Task objective ->
From the records below, print only the part that opens with the line containing "What Blender Python" and closes with the line containing "w_bg.inputs[1].default_value = SKY"; omit the pictures.

Input for this task ->
** BEGIN **

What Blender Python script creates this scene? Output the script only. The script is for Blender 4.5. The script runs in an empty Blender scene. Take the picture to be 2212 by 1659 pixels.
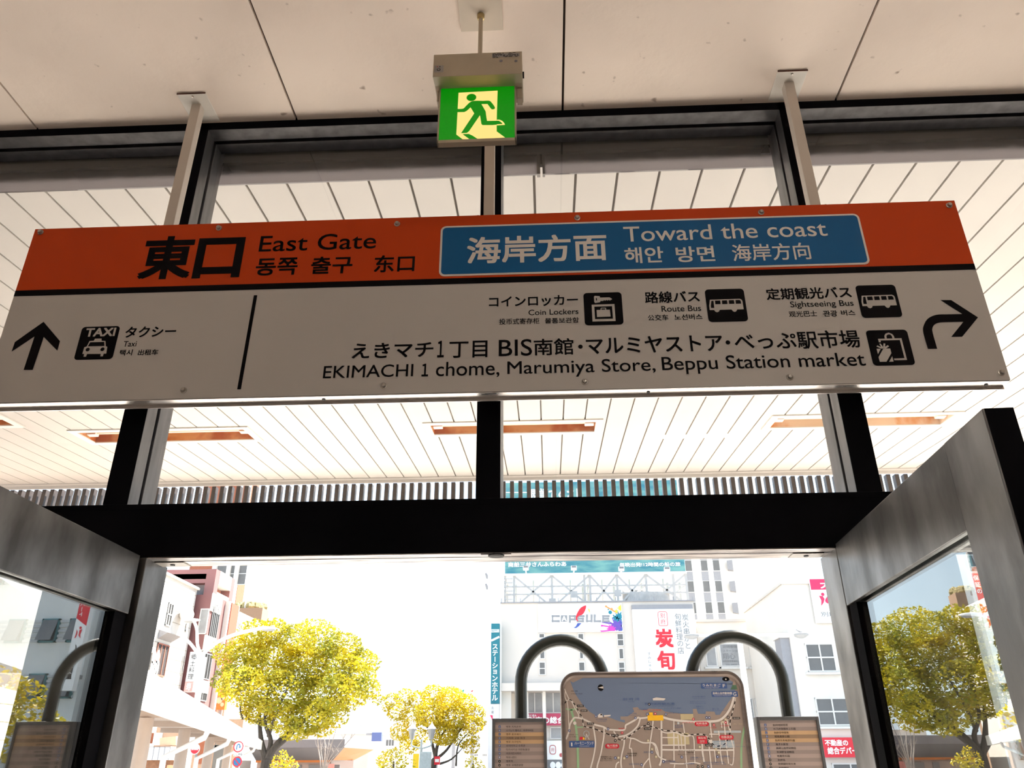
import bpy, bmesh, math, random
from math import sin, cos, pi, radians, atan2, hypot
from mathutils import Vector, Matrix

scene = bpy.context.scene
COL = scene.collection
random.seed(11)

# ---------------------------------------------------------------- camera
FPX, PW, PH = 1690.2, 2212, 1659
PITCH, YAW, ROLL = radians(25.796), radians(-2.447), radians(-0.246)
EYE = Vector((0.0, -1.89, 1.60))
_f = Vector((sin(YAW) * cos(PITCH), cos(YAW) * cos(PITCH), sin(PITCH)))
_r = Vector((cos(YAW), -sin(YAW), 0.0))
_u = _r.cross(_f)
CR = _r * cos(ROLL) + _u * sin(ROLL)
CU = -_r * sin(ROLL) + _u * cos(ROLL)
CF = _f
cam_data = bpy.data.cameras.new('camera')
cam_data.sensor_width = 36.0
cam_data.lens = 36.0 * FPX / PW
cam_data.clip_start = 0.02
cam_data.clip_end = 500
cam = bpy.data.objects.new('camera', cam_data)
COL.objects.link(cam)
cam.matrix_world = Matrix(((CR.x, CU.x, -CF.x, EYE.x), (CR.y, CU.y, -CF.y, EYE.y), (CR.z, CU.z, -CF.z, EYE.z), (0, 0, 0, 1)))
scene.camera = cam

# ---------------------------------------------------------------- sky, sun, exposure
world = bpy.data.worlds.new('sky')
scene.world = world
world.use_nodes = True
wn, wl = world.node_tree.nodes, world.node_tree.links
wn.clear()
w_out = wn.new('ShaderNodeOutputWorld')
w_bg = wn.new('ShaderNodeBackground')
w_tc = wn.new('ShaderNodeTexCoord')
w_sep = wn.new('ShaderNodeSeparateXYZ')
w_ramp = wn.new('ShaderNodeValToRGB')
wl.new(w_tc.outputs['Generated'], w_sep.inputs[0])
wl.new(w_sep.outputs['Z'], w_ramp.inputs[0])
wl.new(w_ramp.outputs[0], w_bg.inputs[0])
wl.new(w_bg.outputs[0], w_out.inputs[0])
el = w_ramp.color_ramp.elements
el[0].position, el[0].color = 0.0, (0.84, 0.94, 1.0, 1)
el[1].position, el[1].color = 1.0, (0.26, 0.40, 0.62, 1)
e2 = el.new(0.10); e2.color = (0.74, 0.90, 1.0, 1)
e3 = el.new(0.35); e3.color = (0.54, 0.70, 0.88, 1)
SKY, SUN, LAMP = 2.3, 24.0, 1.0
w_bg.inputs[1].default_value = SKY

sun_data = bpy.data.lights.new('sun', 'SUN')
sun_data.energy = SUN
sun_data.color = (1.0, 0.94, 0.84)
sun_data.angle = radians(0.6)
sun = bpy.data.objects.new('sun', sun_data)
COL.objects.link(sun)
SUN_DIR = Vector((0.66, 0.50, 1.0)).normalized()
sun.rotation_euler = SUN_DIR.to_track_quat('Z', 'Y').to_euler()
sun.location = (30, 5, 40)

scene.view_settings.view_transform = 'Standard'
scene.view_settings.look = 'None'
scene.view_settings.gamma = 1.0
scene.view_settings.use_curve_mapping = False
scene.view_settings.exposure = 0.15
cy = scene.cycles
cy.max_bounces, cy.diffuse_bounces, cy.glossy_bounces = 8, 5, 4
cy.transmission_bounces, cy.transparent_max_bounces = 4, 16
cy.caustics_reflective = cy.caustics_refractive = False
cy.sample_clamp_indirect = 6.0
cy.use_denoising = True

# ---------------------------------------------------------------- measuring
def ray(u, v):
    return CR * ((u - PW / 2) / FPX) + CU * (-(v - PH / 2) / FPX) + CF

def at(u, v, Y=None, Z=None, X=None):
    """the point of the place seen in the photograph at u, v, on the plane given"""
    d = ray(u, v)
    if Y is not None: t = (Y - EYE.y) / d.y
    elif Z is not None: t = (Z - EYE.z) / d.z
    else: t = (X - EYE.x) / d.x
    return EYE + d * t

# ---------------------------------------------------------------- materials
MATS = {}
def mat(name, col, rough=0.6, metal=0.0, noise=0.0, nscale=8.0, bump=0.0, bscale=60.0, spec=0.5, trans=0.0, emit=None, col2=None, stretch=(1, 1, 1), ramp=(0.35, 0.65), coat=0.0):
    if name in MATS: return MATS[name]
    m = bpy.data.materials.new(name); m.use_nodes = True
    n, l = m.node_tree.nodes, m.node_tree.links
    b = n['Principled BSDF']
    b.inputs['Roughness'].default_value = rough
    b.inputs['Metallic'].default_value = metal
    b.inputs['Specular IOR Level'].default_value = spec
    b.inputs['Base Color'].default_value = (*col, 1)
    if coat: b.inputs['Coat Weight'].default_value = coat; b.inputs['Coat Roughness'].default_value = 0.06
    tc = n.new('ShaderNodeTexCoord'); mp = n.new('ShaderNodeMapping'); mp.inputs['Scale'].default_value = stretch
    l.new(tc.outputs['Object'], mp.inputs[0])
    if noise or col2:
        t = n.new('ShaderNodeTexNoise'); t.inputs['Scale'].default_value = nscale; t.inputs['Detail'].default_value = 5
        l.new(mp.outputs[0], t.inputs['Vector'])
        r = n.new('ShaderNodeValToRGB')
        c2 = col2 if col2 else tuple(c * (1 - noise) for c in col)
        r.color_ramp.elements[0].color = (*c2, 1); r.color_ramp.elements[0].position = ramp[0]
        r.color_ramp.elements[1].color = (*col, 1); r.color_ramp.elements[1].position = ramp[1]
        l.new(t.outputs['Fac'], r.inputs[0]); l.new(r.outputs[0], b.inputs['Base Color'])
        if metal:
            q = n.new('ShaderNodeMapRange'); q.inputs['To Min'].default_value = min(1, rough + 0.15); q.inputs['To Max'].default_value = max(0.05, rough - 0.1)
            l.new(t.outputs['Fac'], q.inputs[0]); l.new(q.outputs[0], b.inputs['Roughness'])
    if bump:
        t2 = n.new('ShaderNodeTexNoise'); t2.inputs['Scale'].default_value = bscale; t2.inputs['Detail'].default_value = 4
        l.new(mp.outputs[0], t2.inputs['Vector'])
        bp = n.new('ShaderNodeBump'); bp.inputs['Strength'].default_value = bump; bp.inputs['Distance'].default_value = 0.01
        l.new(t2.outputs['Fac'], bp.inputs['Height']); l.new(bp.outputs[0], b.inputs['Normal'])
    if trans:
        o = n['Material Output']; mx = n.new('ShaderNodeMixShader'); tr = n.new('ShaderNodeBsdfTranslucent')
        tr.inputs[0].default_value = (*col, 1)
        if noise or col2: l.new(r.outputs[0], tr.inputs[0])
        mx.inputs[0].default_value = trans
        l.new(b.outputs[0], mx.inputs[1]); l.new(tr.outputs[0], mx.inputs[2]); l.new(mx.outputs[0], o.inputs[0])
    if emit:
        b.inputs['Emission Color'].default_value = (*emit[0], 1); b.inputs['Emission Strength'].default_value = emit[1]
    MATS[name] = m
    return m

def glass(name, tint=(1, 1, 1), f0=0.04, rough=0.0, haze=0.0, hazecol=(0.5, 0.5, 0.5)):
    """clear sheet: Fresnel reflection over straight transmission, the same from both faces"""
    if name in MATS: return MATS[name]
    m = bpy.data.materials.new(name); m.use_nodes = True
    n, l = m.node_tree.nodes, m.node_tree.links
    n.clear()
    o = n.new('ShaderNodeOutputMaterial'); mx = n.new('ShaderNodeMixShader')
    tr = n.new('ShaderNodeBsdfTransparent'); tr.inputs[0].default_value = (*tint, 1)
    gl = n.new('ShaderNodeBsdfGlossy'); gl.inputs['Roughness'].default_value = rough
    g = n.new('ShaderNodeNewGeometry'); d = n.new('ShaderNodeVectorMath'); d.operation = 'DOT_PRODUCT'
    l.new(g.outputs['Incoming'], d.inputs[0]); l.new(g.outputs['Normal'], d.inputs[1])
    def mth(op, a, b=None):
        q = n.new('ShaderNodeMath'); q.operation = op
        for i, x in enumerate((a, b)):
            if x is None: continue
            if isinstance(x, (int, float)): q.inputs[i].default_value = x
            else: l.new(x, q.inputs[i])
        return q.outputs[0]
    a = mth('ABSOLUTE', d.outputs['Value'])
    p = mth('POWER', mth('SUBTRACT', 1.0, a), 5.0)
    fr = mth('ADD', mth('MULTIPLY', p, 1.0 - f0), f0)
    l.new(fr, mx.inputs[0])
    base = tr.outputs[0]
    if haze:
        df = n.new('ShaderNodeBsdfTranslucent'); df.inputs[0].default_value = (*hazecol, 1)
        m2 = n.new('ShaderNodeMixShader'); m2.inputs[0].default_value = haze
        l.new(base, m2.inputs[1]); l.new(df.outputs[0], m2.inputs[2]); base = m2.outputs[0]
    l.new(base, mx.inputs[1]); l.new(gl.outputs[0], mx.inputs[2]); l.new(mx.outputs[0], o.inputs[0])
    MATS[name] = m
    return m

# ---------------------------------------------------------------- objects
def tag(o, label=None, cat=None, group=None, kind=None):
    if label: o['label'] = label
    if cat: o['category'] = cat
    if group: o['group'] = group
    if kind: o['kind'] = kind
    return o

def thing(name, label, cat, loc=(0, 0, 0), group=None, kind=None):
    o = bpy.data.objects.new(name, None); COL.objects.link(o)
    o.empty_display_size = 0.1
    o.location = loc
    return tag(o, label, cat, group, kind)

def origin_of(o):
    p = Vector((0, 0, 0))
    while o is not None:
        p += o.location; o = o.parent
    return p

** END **
** BEGIN **

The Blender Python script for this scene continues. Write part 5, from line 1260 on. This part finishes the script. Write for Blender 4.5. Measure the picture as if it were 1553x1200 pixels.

** END **

The solution ->
What Blender Python script creates this scene? Output the script only. The script is for Blender 4.5. The script runs in an empty Blender scene. Take the picture to be 2212 by 1659 pixels.
import bpy, bmesh, math, random
from math import sin, cos, pi, radians, atan2, hypot
from mathutils import Vector, Matrix

scene = bpy.context.scene
COL = scene.collection
random.seed(11)

# ---------------------------------------------------------------- camera
FPX, PW, PH = 1690.2, 2212, 1659
PITCH, YAW, ROLL = radians(25.796), radians(-2.447), radians(-0.246)
EYE = Vector((0.0, -1.89, 1.60))
_f = Vector((sin(YAW) * cos(PITCH), cos(YAW) * cos(PITCH), sin(PITCH)))
_r = Vector((cos(YAW), -sin(YAW), 0.0))
_u = _r.cross(_f)
CR = _r * cos(ROLL) + _u * sin(ROLL)
CU = -_r * sin(ROLL) + _u * cos(ROLL)
CF = _f
cam_data = bpy.data.cameras.new('camera')
cam_data.sensor_width = 36.0
cam_data.lens = 36.0 * FPX / PW
cam_data.clip_start = 0.02
cam_data.clip_end = 500
cam = bpy.data.objects.new('camera', cam_data)
COL.objects.link(cam)
cam.matrix_world = Matrix(((CR.x, CU.x, -CF.x, EYE.x), (CR.y, CU.y, -CF.y, EYE.y), (CR.z, CU.z, -CF.z, EYE.z), (0, 0, 0, 1)))
scene.camera = cam

# ---------------------------------------------------------------- sky, sun, exposure
world = bpy.data.worlds.new('sky')
scene.world = world
world.use_nodes = True
wn, wl = world.node_tree.nodes, world.node_tree.links
wn.clear()
w_out = wn.new('ShaderNodeOutputWorld')
w_bg = wn.new('ShaderNodeBackground')
w_tc = wn.new('ShaderNodeTexCoord')
w_sep = wn.new('ShaderNodeSeparateXYZ')
w_ramp = wn.new('ShaderNodeValToRGB')
wl.new(w_tc.outputs['Generated'], w_sep.inputs[0])
wl.new(w_sep.outputs['Z'], w_ramp.inputs[0])
wl.new(w_ramp.outputs[0], w_bg.inputs[0])
wl.new(w_bg.outputs[0], w_out.inputs[0])
el = w_ramp.color_ramp.elements
el[0].position, el[0].color = 0.0, (0.84, 0.94, 1.0, 1)
el[1].position, el[1].color = 1.0, (0.26, 0.40, 0.62, 1)
e2 = el.new(0.10); e2.color = (0.74, 0.90, 1.0, 1)
e3 = el.new(0.35); e3.color = (0.54, 0.70, 0.88, 1)
SKY, SUN, LAMP = 2.3, 24.0, 1.0
w_bg.inputs[1].default_value = SKY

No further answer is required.